Fear might be the mind killer, but career is the play killer.
FOUR
The best advice I can give, Yéiber, is:
Keep writing what you’re writing.
Play.
Ignore the careerist introjections from without and the careerist clamor from within.
Remember always the vital distinction between having a literary career and writing the books you feel compelled to write.
These are not, in my view, the same thing.
If you want a literary career then perhaps 27 or 25 or 21, wherever the latest torture border has been drawn, might be late in your boo
But if want to write a book or books you care about – write them. If a career comes as a consequence, cool. If a career doesn’t come, what can one do?
Either way be assured that you and your book are not late, no matter when it arrives.

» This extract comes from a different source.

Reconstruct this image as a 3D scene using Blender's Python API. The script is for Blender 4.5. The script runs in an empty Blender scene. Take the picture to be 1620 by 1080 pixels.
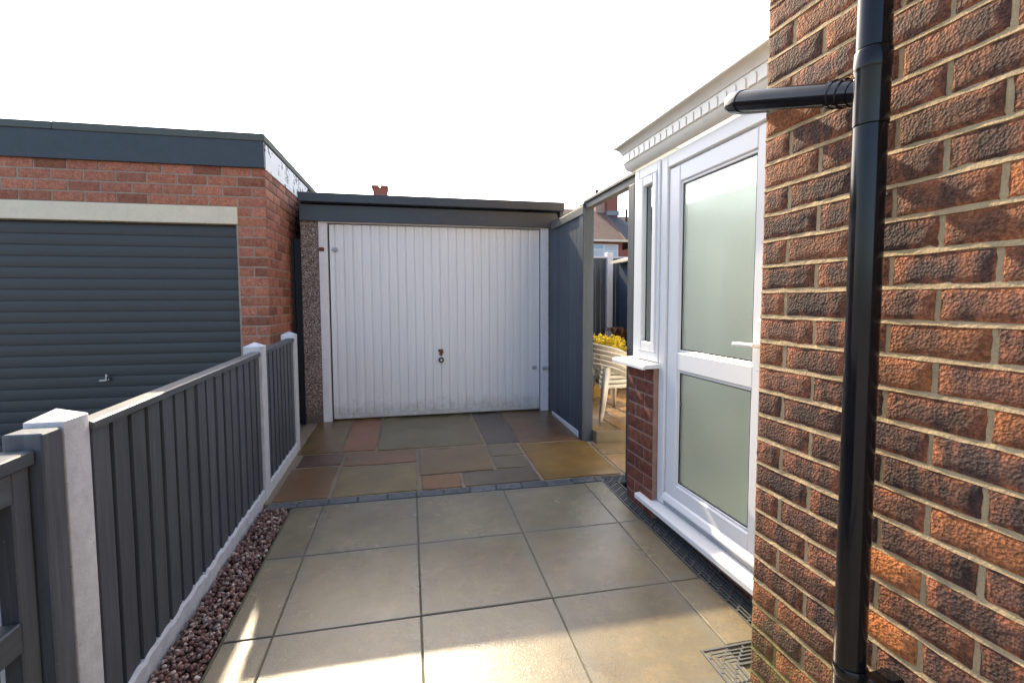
import bpy, bmesh, math, random
from mathutils import Vector, Matrix, noise
import numpy as np

R = math.radians
random.seed(11)
scene = bpy.context.scene
COL = scene.collection

# ------------------------------------------------------------------ camera
CAM_H, YAW, PIT, ROL = 1.4421, 0.21051, -0.06308, -0.0035
F_PX, CY = 759.81, 524.935
cy_, sy_, cp_, sp_ = math.cos(YAW), math.sin(YAW), math.cos(PIT), math.sin(PIT)
fwd = Vector((sy_ * cp_, cy_ * cp_, sp_))
rgt = Vector((cy_, -sy_, 0))
upv = rgt.cross(fwd)
rg2 = math.cos(ROL) * rgt + math.sin(ROL) * upv
up2 = -math.sin(ROL) * rgt + math.cos(ROL) * upv
cam_d = bpy.data.cameras.new('camera')
cam = bpy.data.objects.new('camera', cam_d)
COL.objects.link(cam)
cam_d.sensor_width = 36
cam_d.lens = F_PX / 1620 * 36
cam_d.shift_y = (CY - 540) / 1620
cam_d.clip_start = 0.02
cam_d.clip_end = 1500
m = Matrix((rg2, up2, -fwd)).transposed().to_4x4()
m.translation = (0, 0, CAM_H)
cam.matrix_world = m
scene.camera = cam

# ------------------------------------------------------------------ sky, sun, exposure
SUN_EL, SUN_AZ = R(36.3), R(-7.3)          # azimuth from +Y, clockwise
world = bpy.data.worlds.new('World')
scene.world = world
world.use_nodes = True
wn = world.node_tree
bg = wn.nodes['Background']
sky = wn.nodes.new('ShaderNodeTexSky')
sky.sky_type = 'NISHITA'
sky.sun_disc = False
sky.sun_elevation = SUN_EL
sky.sun_rotation = SUN_AZ
sky.air_density = 1.0
sky.dust_density = 3.0
sky.ozone_density = 1.0
wn.links.new(sky.outputs[0], bg.inputs[0])
bg.inputs[1].default_value = 0.15
sun_d = bpy.data.lights.new('sun', 'SUN')
sun_d.energy = 3.7
sun_d.angle = R(0.53)
sun_d.color = (1.0, 0.83, 0.58)
sun = bpy.data.objects.new('sun', sun_d)
COL.objects.link(sun)
sdir = Vector((math.sin(SUN_AZ) * math.cos(SUN_EL), math.cos(SUN_AZ) * math.cos(SUN_EL), math.sin(SUN_EL)))
sun.rotation_euler = sdir.to_track_quat('Z', 'Y').to_euler()
sun.location = sdir * 30
vs = scene.view_settings
vs.view_transform = 'Standard'
vs.look = 'None'
vs.exposure = 1.58
vs.gamma = 1
vs.use_curve_mapping = False
scene.cycles.max_bounces = 8

G = 0.036                                  # the paving rises away from the camera
SLOPE = math.atan(G)
HA = 0.01724                               # the house stands turned a degree to the paving
HX, HY = 1.1966, 1.4629                    # its near corner


# ------------------------------------------------------------------ helpers
def link(o, parent=None):
    COL.objects.link(o)
    if parent is not None:
        o.parent = parent
    return o


def empty(name, loc=(0, 0, 0), rz=0.0):
    o = bpy.data.objects.new(name, None)
    o.location = loc
    o.rotation_euler = (0, 0, rz)
    o.empty_display_size = 0.1
    return link(o)


def tag(o, label=None, cat=None, group=None, kind=None):
    if label: o['label'] = label
    if cat: o['category'] = cat
    if group: o['group'] = group
    if kind: o['kind'] = kind
    return o


class MB:
    def __init__(self):
        self.bm = bmesh.new()

    def box(self, x0, x1, y0, y1, z0, z1, bev=0.0, seg=1, mat=None):
        mt = Matrix.Translation(((x0 + x1) / 2, (y0 + y1) / 2, (z0 + z1) / 2)) @ Matrix.Diagonal((abs(x1 - x0), abs(y1 - y0), abs(z1 - z0), 1))
        if mat is not None:
            mt = mat @ mt
        r = bmesh.ops.create_cube(self.bm, size=1, matrix=mt)
        if bev > 0:
            es = list({e for v in r['verts'] for e in v.link_edges})
            bmesh.ops.bevel(self.bm, geom=es, offset=bev, segments=seg, affect='EDGES', profile=0.5)
        return self

    def prism(self, pts, vec):
        vec = Vector(vec)
        a = [self.bm.verts.new(p) for p in pts]
        b = [self.bm.verts.new(Vector(p) + vec) for p in pts]
        n = len(pts)
        self.bm.faces.new(a[::-1])
        self.bm.faces.new(b)
        for i in range(n):
            self.bm.faces.new((a[i], a[(i + 1) % n], b[(i + 1) % n], b[i]))
        return self

    def quad(self, *pts):
        self.bm.faces.new([self.bm.verts.new(p) for p in pts])
        return self

    def tube(self, path, r, n=16, cap=True):
        path = [Vector(p) for p in path]
        rs = r if isinstance(r, (list, tuple)) else [r] * len(path)
        t0 = (path[1] - path[0]).normalized()
        ref = Vector((0, 0, 1)) if abs(t0.z) < 0.9 else Vector((1, 0, 0))
        u = t0.cross(ref).normalized()
        rings = []
        for i, p in enumerate(path):
            if i == 0: t = path[1] - path[0]
            elif i == len(path) - 1: t = path[-1] - path[-2]
            else: t = (path[i + 1] - path[i]).normalized() + (path[i] - path[i - 1]).normalized()
            t.normalize()
            u = (u - t * u.dot(t)).normalized()
            w = t.cross(u)
            rings.append([self.bm.verts.new(p + (u * math.cos(2 * math.pi * k / n) + w * math.sin(2 * math.pi * k / n)) * rs[i]) for k in range(n)])
        for a, b in zip(rings, rings[1:]):
            for k in range(n):
                self.bm.faces.new((a[k], a[(k + 1) % n], b[(k + 1) % n], b[k]))
        if cap:
            self.bm.faces.new(rings[0][::-1])
            self.bm.faces.new(rings[-1])
        return self

    def strip(self, prof_a, prof_b, close=False):
        """quads between two equal-length point lists"""
        a = [self.bm.verts.new(p) for p in prof_a]
        b = [self.bm.verts.new(p) for p in prof_b]
        n = len(a)
        for i in range(n if close else n - 1):
            self.bm.faces.new((a[i], a[(i + 1) % n], b[(i + 1) % n], b[i]))
        return self

    def sweep(self, rows, close_profile=True, caps=True):
        """rows: list of equal-length point rings"""
        rings = [[self.bm.verts.new(p) for p in r] for r in rows]
        n = len(rings[0])
        for a, b in zip(rings, rings[1:]):
            for i in range(n if close_profile else n - 1):
                self.bm.faces.new((a[i], a[(i + 1) % n], b[(i + 1) % n], b[i]))
        if caps:
            self.bm.faces.new(rings[0][::-1])
            self.bm.faces.new(rings[-1])
        return self

    def mesh(self, name, mat, smooth=None):
        bm = self.bm
        bmesh.ops.recalc_face_normals(bm, faces=bm.faces[:])
        me = bpy.data.meshes.new(name)
        bm.to_mesh(me)
        bm.free()
        if mat: me.materials.append(mat)
        if smooth is not None:
            for p in me.polygons: p.use_smooth = True
            me.set_sharp_from_angle(angle=R(smooth))
        return me

    def build(self, name, mat, parent=None, smooth=None, loc=None):
        o = bpy.data.objects.new(name, self.mesh(name, mat, smooth))
        if loc: o.location = loc
        return link(o, parent)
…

You are in fact perfectly on time.
Because if nearly 50 years of reading have taught me anything, it is that no book is ever late to the party of literature and no writer, either.
A book survives in a culture, matters to a culture, not because it was written young or because it had two dozen siblings backing it up. A book survives, a book matters, because something about it is unforgettable, something born of play.
Thank you for this. 37 and still playing over here. Still convinced it's the best thing I can do for my art; discipline being the other, of course, but just spent a long night crying when a friend questioned my timeline and came to this piece feeling broken. Unsolicited pressure affects the writer psyche so.
Junot, thank you so much for your response! You can't imagine how moved I was to read it. I have shared your answer with my friends and they all agree that, besides being beautiful, it helps enormously those of us who aspire to be writers. Thank you so much!